WHAT TO PRODUCE → Would you copy out the whole listing exactly as given?
───── GIVEN DATA ─────
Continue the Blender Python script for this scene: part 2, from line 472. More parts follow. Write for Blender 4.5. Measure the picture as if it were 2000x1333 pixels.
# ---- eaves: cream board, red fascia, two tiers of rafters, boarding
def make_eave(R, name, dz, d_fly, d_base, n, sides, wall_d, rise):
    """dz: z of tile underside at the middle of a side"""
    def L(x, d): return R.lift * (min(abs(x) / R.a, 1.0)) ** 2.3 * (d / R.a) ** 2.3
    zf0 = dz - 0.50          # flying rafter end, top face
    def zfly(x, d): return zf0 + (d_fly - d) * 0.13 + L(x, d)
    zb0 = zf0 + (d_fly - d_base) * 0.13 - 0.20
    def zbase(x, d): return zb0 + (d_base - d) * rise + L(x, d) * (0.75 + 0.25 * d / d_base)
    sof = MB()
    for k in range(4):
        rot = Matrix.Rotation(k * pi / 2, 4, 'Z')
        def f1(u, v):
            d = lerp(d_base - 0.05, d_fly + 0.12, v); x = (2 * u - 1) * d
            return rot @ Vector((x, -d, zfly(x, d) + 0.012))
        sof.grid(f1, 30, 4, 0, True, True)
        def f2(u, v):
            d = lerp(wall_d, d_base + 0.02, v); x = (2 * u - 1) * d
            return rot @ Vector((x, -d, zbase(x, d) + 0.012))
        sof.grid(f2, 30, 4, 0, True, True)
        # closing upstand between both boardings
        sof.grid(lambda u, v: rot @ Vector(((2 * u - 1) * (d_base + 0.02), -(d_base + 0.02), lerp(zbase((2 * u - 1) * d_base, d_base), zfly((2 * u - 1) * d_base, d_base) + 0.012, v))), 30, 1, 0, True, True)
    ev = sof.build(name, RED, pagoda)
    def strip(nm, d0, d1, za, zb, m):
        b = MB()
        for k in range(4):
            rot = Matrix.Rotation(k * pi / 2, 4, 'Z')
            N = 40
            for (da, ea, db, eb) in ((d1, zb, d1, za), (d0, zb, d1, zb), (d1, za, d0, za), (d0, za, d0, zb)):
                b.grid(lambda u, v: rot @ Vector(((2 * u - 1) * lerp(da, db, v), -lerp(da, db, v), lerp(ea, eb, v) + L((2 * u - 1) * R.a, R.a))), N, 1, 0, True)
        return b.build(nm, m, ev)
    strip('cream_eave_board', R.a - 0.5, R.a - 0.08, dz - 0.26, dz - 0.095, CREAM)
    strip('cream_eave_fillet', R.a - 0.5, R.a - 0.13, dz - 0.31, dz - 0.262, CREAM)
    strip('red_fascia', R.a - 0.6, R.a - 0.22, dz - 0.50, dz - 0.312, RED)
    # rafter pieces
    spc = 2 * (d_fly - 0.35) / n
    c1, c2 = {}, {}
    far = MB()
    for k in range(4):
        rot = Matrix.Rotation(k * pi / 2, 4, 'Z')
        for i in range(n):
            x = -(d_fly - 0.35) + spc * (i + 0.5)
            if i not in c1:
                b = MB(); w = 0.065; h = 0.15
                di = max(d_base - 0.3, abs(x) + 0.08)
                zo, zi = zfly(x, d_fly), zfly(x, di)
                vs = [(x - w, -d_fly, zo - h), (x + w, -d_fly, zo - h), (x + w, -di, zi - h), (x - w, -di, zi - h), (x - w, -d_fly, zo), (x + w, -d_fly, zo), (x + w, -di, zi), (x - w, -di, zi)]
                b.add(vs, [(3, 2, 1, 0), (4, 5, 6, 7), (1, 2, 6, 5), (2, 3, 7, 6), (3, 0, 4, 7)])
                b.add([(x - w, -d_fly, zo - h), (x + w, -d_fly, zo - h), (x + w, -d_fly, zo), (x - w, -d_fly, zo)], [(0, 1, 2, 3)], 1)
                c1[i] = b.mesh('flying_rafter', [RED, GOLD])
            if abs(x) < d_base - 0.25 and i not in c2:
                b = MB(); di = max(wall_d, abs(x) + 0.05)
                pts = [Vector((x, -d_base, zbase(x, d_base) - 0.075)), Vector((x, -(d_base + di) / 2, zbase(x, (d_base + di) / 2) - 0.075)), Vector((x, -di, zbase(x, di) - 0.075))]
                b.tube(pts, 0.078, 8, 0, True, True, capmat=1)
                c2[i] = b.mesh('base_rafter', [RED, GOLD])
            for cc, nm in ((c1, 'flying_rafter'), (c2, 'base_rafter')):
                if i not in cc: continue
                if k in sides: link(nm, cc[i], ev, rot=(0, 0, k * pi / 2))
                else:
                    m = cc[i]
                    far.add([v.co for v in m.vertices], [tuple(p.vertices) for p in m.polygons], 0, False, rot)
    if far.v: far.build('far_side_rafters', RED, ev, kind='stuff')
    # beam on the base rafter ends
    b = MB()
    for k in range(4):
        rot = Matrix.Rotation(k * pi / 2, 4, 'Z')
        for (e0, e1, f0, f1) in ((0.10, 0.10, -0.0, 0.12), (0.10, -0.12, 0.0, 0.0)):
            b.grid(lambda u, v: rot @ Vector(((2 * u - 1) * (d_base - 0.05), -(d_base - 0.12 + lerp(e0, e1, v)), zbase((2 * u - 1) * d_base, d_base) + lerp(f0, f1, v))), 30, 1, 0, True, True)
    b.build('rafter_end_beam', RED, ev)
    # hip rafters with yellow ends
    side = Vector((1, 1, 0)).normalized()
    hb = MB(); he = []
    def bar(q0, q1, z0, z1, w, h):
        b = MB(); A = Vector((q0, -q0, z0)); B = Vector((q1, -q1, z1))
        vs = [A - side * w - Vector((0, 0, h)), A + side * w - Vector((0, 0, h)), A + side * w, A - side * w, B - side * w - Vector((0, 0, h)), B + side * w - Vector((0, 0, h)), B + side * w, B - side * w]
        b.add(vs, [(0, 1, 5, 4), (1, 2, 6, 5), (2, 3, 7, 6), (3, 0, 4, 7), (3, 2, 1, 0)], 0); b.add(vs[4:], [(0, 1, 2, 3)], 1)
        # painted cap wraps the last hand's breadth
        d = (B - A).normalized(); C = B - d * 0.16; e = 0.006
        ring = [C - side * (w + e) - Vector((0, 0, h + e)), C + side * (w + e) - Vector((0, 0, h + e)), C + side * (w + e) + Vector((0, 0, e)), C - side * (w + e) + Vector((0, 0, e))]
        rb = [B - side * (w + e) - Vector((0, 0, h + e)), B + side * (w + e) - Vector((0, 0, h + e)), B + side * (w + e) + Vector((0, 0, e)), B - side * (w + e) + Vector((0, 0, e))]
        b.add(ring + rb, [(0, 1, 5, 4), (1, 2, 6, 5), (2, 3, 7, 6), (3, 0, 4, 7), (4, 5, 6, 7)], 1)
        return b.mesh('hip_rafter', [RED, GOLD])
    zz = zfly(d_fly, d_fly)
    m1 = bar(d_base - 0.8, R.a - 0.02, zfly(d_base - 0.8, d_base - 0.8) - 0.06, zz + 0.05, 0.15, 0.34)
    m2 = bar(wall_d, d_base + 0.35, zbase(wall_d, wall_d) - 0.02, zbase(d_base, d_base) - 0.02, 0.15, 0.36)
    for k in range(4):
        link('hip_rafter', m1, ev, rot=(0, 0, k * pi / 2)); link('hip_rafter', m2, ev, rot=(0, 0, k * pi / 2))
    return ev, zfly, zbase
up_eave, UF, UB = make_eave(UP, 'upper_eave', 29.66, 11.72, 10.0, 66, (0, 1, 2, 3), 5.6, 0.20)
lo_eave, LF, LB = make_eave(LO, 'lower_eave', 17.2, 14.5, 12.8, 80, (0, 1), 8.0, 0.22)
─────
RESPONSE TO THE TASK →
Continue the Blender Python script for this scene: part 2, from line 472. More parts follow. Write for Blender 4.5. Measure the picture as if it were 2000x1333 pixels.
# ---- eaves: cream board, red fascia, two tiers of rafters, boarding
def make_eave(R, name, dz, d_fly, d_base, n, sides, wall_d, rise):
    """dz: z of tile underside at the middle of a side"""
    def L(x, d): return R.lift * (min(abs(x) / R.a, 1.0)) ** 2.3 * (d / R.a) ** 2.3
    zf0 = dz - 0.50          # flying rafter end, top face
    def zfly(x, d): return zf0 + (d_fly - d) * 0.13 + L(x, d)
    zb0 = zf0 + (d_fly - d_base) * 0.13 - 0.20
    def zbase(x, d): return zb0 + (d_base - d) * rise + L(x, d) * (0.75 + 0.25 * d / d_base)
    sof = MB()
    for k in range(4):
        rot = Matrix.Rotation(k * pi / 2, 4, 'Z')
        def f1(u, v):
            d = lerp(d_base - 0.05, d_fly + 0.12, v); x = (2 * u - 1) * d
            return rot @ Vector((x, -d, zfly(x, d) + 0.012))
        sof.grid(f1, 30, 4, 0, True, True)
        def f2(u, v):
            d = lerp(wall_d, d_base + 0.02, v); x = (2 * u - 1) * d
            return rot @ Vector((x, -d, zbase(x, d) + 0.012))
        sof.grid(f2, 30, 4, 0, True, True)
        # closing upstand between both boardings
        sof.grid(lambda u, v: rot @ Vector(((2 * u - 1) * (d_base + 0.02), -(d_base + 0.02), lerp(zbase((2 * u - 1) * d_base, d_base), zfly((2 * u - 1) * d_base, d_base) + 0.012, v))), 30, 1, 0, True, True)
    ev = sof.build(name, RED, pagoda)
    def strip(nm, d0, d1, za, zb, m):
        b = MB()
        for k in range(4):
            rot = Matrix.Rotation(k * pi / 2, 4, 'Z')
            N = 40
            for (da, ea, db, eb) in ((d1, zb, d1, za), (d0, zb, d1, zb), (d1, za, d0, za), (d0, za, d0, zb)):
                b.grid(lambda u, v: rot @ Vector(((2 * u - 1) * lerp(da, db, v), -lerp(da, db, v), lerp(ea, eb, v) + L((2 * u - 1) * R.a, R.a))), N, 1, 0, True)
        return b.build(nm, m, ev)
    strip('cream_eave_board', R.a - 0.5, R.a - 0.08, dz - 0.26, dz - 0.095, CREAM)
    strip('cream_eave_fillet', R.a - 0.5, R.a - 0.13, dz - 0.31, dz - 0.262, CREAM)
    strip('red_fascia', R.a - 0.6, R.a - 0.22, dz - 0.50, dz - 0.312, RED)
    # rafter pieces
    spc = 2 * (d_fly - 0.35) / n
    c1, c2 = {}, {}
    far = MB()
    for k in range(4):
        rot = Matrix.Rotation(k * pi / 2, 4, 'Z')
        for i in range(n):
            x = -(d_fly - 0.35) + spc * (i + 0.5)
            if i not in c1:
                b = MB(); w = 0.065; h = 0.15
                di = max(d_base - 0.3, abs(x) + 0.08)
                zo, zi = zfly(x, d_fly), zfly(x, di)
                vs = [(x - w, -d_fly, zo - h), (x + w, -d_fly, zo - h), (x + w, -di, zi - h), (x - w, -di, zi - h), (x - w, -d_fly, zo), (x + w, -d_fly, zo), (x + w, -di, zi), (x - w, -di, zi)]
                b.add(vs, [(3, 2, 1, 0), (4, 5, 6, 7), (1, 2, 6, 5), (2, 3, 7, 6), (3, 0, 4, 7)])
                b.add([(x - w, -d_fly, zo - h), (x + w, -d_fly, zo - h), (x + w, -d_fly, zo), (x - w, -d_fly, zo)], [(0, 1, 2, 3)], 1)
                c1[i] = b.mesh('flying_rafter', [RED, GOLD])
            if abs(x) < d_base - 0.25 and i not in c2:
                b = MB(); di = max(wall_d, abs(x) + 0.05)
                pts = [Vector((x, -d_base, zbase(x, d_base) - 0.075)), Vector((x, -(d_base + di) / 2, zbase(x, (d_base + di) / 2) - 0.075)), Vector((x, -di, zbase(x, di) - 0.075))]
                b.tube(pts, 0.078, 8, 0, True, True, capmat=1)
                c2[i] = b.mesh('base_rafter', [RED, GOLD])
            for cc, nm in ((c1, 'flying_rafter'), (c2, 'base_rafter')):
                if i not in cc: continue
                if k in sides: link(nm, cc[i], ev, rot=(0, 0, k * pi / 2))
                else:
                    m = cc[i]
                    far.add([v.co for v in m.vertices], [tuple(p.vertices) for p in m.polygons], 0, False, rot)
    if far.v: far.build('far_side_rafters', RED, ev, kind='stuff')
    # beam on the base rafter ends
    b = MB()
    for k in range(4):
        rot = Matrix.Rotation(k * pi / 2, 4, 'Z')
        for (e0, e1, f0, f1) in ((0.10, 0.10, -0.0, 0.12), (0.10, -0.12, 0.0, 0.0)):
            b.grid(lambda u, v: rot @ Vector(((2 * u - 1) * (d_base - 0.05), -(d_base - 0.12 + lerp(e0, e1, v)), zbase((2 * u - 1) * d_base, d_base) + lerp(f0, f1, v))), 30, 1, 0, True, True)
    b.build('rafter_end_beam', RED, ev)
    # hip rafters with yellow ends
    side = Vector((1, 1, 0)).normalized()
    hb = MB(); he = []
    def bar(q0, q1, z0, z1, w, h):
        b = MB(); A = Vector((q0, -q0, z0)); B = Vector((q1, -q1, z1))
        vs = [A - side * w - Vector((0, 0, h)), A + side * w - Vector((0, 0, h)), A + side * w, A - side * w, B - side * w - Vector((0, 0, h)), B + side * w - Vector((0, 0, h)), B + side * w, B - side * w]
        b.add(vs, [(0, 1, 5, 4), (1, 2, 6, 5), (2, 3, 7, 6), (3, 0, 4, 7), (3, 2, 1, 0)], 0); b.add(vs[4:], [(0, 1, 2, 3)], 1)
        # painted cap wraps the last hand's breadth
        d = (B - A).normalized(); C = B - d * 0.16; e = 0.006
        ring = [C - side * (w + e) - Vector((0, 0, h + e)), C + side * (w + e) - Vector((0, 0, h + e)), C + side * (w + e) + Vector((0, 0, e)), C - side * (w + e) + Vector((0, 0, e))]
        rb = [B - side * (w + e) - Vector((0, 0, h + e)), B + side * (w + e) - Vector((0, 0, h + e)), B + side * (w + e) + Vector((0, 0, e)), B - side * (w + e) + Vector((0, 0, e))]
        b.add(ring + rb, [(0, 1, 5, 4), (1, 2, 6, 5), (2, 3, 7, 6), (3, 0, 4, 7), (4, 5, 6, 7)], 1)
        return b.mesh('hip_rafter', [RED, GOLD])
    zz = zfly(d_fly, d_fly)
    m1 = bar(d_base - 0.8, R.a - 0.02, zfly(d_base - 0.8, d_base - 0.8) - 0.06, zz + 0.05, 0.15, 0.34)
    m2 = bar(wall_d, d_base + 0.35, zbase(wall_d, wall_d) - 0.02, zbase(d_base, d_base) - 0.02, 0.15, 0.36)
    for k in range(4):
        link('hip_rafter', m1, ev, rot=(0, 0, k * pi / 2)); link('hip_rafter', m2, ev, rot=(0, 0, k * pi / 2))
    return ev, zfly, zbase
up_eave, UF, UB = make_eave(UP, 'upper_eave', 29.66, 11.72, 10.0, 66, (0, 1, 2, 3), 5.6, 0.20)
lo_eave, LF, LB = make_eave(LO, 'lower_eave', 17.2, 14.5, 12.8, 80, (0, 1), 8.0, 0.22)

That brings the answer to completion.